Бытовые связи между крестьянами Большой и Малой Литвы не прерывались. Через границу люди ходили на рынки и в храмы, невзирая на конфессиональные различия (синкретическое крестьянское сознание не вдавалось в такие подробности). Создание фольклора также шло независимо от этой границы. Однако на сословном и политическом уровне эта граница была проведена. Крепостные крестьяне Малой Литвы существовали как отдельный регион литовского этноса, лишенный правящего литовского меньшинства. На него не влияло национальное самосознание, возникшее в дворянской прослойке. В свою очередь культурная база Малой Литвы не присоединилась к пестованию национального самосознания в Большой Литве. /601/
Изгнание интеллектуалов-реформатов не привело к официальной победе реформации (за исключением вильнюсского великокняжеского двора), но не прервало ее распространения. Церковное землевладение и бенефиции оставались мишенью для недовольного своим положением дворянства; в еще большей мере дешевая Церковь привлекала мещан. С прибытием Сигизмунда-Августа в Вильнюс в 1544 г. изменилась позиция великого князя. Юный рафинированный государь, воспитанный в духе гедонизма, равнодушно взирал на борьбу конфессий, помня лишь о собственной выгоде. А образец этой выгоды подавало укрепление власти германских князей, а также королей Англии и Скандинавии, где все они стали главами Церкви. Поддерживать новую веру Сигизмунд-Август не спешил, избегая связанной с этим острой борьбы, но антиреформатская позиция Сигизмунда Старого была хотя бы отчасти нейтрализована.

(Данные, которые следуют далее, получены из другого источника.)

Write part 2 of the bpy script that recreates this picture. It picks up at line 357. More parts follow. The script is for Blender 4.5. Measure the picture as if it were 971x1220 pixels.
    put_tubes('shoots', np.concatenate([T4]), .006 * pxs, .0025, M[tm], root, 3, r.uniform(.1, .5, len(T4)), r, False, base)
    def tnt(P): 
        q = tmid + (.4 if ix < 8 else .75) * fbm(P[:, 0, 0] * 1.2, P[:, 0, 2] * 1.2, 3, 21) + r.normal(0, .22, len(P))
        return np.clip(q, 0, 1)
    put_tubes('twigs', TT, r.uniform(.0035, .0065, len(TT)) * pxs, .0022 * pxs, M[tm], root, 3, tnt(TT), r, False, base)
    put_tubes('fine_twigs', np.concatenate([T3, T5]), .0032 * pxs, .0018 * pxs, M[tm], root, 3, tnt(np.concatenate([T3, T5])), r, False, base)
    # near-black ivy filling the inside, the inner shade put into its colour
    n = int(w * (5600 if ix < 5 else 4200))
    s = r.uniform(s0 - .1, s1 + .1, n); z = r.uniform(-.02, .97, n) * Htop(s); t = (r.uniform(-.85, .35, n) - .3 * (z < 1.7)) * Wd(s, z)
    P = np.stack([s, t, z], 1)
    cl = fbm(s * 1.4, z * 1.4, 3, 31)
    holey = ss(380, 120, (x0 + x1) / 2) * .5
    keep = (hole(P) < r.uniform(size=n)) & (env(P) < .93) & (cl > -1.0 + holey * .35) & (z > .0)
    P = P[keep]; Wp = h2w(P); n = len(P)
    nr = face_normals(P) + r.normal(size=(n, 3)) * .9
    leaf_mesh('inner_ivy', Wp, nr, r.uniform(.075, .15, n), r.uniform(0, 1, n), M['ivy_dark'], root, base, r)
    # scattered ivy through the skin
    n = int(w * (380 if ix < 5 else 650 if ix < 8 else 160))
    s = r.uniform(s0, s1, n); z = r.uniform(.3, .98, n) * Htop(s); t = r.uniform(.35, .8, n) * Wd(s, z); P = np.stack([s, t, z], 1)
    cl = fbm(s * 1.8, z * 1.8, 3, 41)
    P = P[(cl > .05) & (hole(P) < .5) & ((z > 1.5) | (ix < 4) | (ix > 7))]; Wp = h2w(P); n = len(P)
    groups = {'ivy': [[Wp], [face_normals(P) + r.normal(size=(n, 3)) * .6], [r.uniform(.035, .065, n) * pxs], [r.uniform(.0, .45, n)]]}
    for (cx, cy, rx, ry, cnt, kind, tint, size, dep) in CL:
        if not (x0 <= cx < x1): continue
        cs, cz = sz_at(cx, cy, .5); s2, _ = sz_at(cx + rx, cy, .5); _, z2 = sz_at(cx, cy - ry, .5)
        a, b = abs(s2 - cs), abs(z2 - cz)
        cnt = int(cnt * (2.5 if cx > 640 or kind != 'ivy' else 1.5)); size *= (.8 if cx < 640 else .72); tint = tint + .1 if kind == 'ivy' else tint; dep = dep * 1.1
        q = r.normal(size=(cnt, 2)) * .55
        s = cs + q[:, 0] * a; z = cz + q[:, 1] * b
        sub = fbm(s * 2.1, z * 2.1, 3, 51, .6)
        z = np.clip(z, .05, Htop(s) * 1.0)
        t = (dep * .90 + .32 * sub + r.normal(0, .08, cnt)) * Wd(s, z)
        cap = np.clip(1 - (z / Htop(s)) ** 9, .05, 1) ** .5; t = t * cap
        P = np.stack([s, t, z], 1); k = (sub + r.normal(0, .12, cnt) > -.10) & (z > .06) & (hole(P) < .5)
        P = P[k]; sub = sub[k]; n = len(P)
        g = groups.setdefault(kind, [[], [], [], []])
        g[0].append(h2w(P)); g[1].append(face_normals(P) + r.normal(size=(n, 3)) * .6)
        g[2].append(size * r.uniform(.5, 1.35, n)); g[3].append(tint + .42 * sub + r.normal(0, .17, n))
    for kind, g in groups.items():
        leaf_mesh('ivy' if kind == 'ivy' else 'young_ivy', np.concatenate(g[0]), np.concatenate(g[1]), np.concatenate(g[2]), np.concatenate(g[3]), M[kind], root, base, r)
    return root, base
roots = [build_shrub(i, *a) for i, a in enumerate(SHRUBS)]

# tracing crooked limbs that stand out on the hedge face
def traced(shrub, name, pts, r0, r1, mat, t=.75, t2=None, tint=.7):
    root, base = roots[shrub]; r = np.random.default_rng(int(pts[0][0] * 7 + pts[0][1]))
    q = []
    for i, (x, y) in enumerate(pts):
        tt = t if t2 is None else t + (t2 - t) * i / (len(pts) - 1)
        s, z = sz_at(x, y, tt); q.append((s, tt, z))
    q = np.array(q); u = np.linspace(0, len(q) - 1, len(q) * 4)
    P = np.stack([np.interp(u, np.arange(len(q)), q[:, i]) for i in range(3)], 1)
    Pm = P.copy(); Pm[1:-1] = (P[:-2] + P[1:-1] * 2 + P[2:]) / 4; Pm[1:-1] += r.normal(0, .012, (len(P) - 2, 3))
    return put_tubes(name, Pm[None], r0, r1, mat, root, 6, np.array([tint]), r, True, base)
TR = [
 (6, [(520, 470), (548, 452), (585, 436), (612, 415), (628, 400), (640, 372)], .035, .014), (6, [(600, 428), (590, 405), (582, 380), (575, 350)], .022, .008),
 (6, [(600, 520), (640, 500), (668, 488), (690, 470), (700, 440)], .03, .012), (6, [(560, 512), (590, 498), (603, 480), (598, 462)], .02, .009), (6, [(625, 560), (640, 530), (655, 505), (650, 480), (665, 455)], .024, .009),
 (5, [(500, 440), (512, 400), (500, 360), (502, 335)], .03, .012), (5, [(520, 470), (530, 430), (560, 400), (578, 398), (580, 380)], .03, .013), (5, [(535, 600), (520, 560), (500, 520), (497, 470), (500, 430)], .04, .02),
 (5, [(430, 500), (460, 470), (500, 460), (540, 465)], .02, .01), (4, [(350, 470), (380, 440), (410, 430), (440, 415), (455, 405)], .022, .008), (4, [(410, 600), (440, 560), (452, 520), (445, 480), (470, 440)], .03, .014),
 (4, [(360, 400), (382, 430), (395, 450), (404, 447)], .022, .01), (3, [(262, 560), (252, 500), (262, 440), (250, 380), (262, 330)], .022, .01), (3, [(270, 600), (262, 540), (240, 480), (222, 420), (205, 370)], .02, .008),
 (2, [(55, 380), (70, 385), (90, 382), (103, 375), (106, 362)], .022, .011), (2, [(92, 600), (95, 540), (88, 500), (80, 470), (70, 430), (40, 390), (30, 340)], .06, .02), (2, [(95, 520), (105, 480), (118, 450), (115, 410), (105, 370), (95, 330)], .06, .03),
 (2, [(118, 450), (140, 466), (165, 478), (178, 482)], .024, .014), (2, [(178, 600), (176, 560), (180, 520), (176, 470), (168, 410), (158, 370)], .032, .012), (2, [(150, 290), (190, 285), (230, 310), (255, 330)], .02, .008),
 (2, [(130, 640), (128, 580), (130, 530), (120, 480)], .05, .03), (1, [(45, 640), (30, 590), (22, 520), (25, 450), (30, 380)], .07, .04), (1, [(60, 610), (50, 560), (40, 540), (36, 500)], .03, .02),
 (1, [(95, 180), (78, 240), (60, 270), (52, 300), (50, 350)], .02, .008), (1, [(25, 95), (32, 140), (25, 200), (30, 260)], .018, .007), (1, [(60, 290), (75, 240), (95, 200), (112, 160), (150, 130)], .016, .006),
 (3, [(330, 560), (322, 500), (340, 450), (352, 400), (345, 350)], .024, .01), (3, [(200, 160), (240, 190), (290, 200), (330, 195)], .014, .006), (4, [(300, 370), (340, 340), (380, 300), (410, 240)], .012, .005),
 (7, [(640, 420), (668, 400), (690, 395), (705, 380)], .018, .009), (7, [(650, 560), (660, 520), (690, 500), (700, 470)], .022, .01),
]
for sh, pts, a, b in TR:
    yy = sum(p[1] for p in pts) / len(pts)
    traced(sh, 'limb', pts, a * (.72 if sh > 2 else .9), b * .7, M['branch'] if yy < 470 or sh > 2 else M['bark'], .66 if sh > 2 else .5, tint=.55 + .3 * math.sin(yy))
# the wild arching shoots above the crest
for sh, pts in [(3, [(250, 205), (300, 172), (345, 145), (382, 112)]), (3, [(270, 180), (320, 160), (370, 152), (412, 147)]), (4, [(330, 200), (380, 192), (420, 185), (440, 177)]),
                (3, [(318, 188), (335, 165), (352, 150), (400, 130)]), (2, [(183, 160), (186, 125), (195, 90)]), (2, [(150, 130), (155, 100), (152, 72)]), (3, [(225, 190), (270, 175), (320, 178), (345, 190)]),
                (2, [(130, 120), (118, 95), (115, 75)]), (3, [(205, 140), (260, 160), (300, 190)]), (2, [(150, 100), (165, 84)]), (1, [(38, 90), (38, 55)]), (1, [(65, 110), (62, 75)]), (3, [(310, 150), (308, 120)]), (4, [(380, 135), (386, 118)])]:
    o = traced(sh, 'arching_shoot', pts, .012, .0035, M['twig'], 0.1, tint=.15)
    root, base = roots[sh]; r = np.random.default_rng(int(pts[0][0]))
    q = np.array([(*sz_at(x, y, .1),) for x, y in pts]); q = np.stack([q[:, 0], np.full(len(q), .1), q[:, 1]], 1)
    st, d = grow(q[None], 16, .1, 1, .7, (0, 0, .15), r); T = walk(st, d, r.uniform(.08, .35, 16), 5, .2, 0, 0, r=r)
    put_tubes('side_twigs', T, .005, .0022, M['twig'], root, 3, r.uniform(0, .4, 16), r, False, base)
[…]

Официально декреты Сигизмунда II не были отменены его сыном. Поэтому литовские интеллектуалы, трудоустроенные в Пруссии герцогом Альбертом, не прекращали работу и в Литву не возвращались. Преследования, однако, сошли на нет. При посредничестве Прусского герцога Авраам Кульветис смог съездить на родину, позаботиться о своей матери и уладить вотчинные дела. Увереннее почувствовали себя склонные к реформации паны, которых (не менее, чем дворян) соблазняли церковные земли. Однако им стоило подождать год или два, ибо состояние здоровья Сигизмунда II свидетельствовало о его близящейся смерти. Подобный период конфессионального перемирия продлился до конца сороковых годов. После смерти старого великого князя паны еще некоторое время выжидали, в надежде, что Сигизмунд-Август выскажется в пользу реформации. Тут они ошиблись, ибо новый правитель вообще избегал вникать в конфессиональные проблемы. Когда это стало ясно, у панов оказались развязаны руки. Приблизительно с 1550 г. они перестали скрывать свои помыслы.
Лидерами, подавшими пример, стали Радзивиллы, и прежде всех второй человек в государстве – Николай Черный. Из своих владений он удалил католических священников или принудил их стать протестантскими министрами. Так храмы, находившиеся под патронажем или на содержании Радзивиллов, перешли реформатам. В Вильнюсе храм новой веры был построен в Лукишкском предместье. Поскольку образованных ли- /602/ товцев для пропаганды нового верования не хватало, Радзивиллы решили этот вопрос, как и в других случаях, приглашением людей из Польши и Пруссии. Им было сподручнее опираться на собственную клиентуру, а не поддерживать связи с дворянами или мещанами. В Клецке Николай Радзивилл Черный поместил Фалькония, в других приходах: Кшишковского – в Несвиже, Зачича – в Бресте, Вендриховского и Чеховича – в Вильнюсе. За Радзивиллами последовали Пацы, Шеметы, Дорогостайские, Кишки, Глебовичи, Горские. В протестантизм, также прельстясь дешевой Церковью, стали переходить православные: Пронские, Головчинские, Лузины, Воловичи (Евстафий окончательно не разорвал связи с православной Церковью). Рада панов стала протестантской. Билевичи, обладавшие большим авторитетом в Жямайтии и в сороковые годы сочувствовавшие реформации, стали теперь ее деятельными глашатаями. Не встречая препятствий и видя пример панов, дворянство в массовом порядке перенимало реформацию. В Вильнюсе Николай Радзивилл Черный устраивал угощения для неофитов. Слуг и крестьян никто ни о чем не спрашивал, и в Литве действовал Аугсбургский мирный принцип 1555 г.: чья власть, та и вера. Крестьяне, всё еще связывавшие свою жизнь с языческими представлениями, даже не понимали, в чем и как меняется всемогущий распятый Бог.